Hello everyone,
I have been working on a new stereo rendering mode for the BGE, implementing the so-called “autostereography”.
Not sure what it is? Simply a 3d rendering method that doesn’t anything but your eyes to work: a frame consists of a tiled random pattern, with each tile being a little bit different from the others. When you look at the image crossing (or parallelizing) your eyes in such a way that each tile seems to overlapp with one of its neighbours, the differences make you feel there’s a “depth”, and so you can “see” objects.
You can find info about this at many different places on the web, including on Wikipedia. A well-known company named Magic Eye has also created many books about this technique (and as a result, autostereograms are often referred to as “magic-eye images”).

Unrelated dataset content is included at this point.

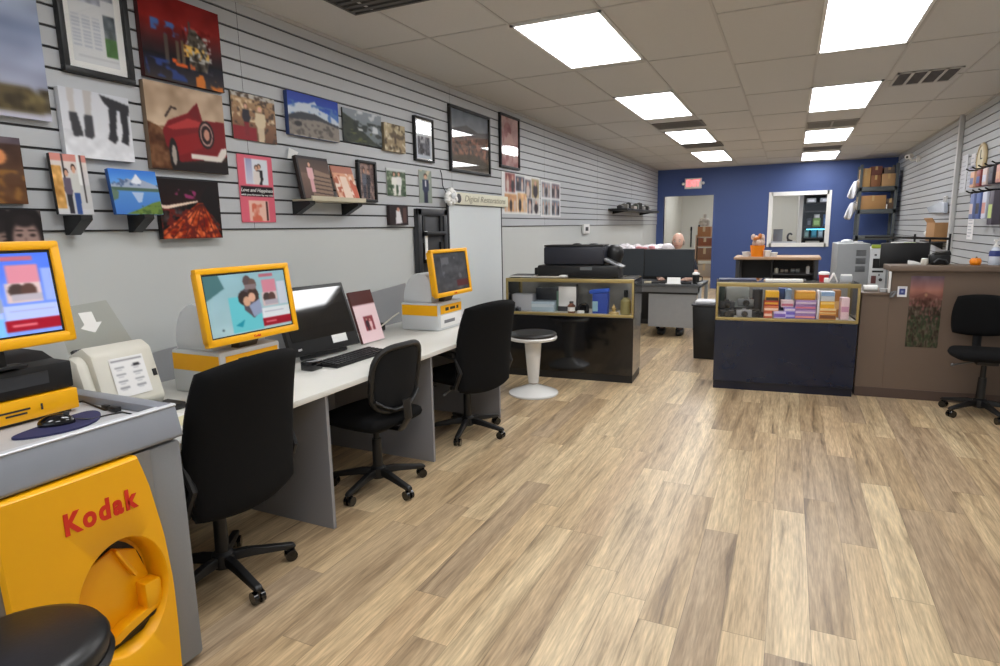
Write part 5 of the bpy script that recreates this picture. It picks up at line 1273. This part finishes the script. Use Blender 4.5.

My version is implemented as a custom filter, but the menu button is in the properties (see below). I completely created the algorithm by myself. It has been kind of hard, as it has to work “per-pixel” to be used in a GLSL shader. After a massive rethinking and rewrite from the first Python script I had created to demonstrate the idea, it now runs smoothly at 60fps.
The patch code and some info are on developer.blender.org. There is also a build (Win64 only, for the moment…) on GraphicAll.
Images:
The stereo panel with new option (switch to Game Engine Render to see it)
The default cube
What’s in there? Can anyone see it?
As always, comments & feedback are much appreciated.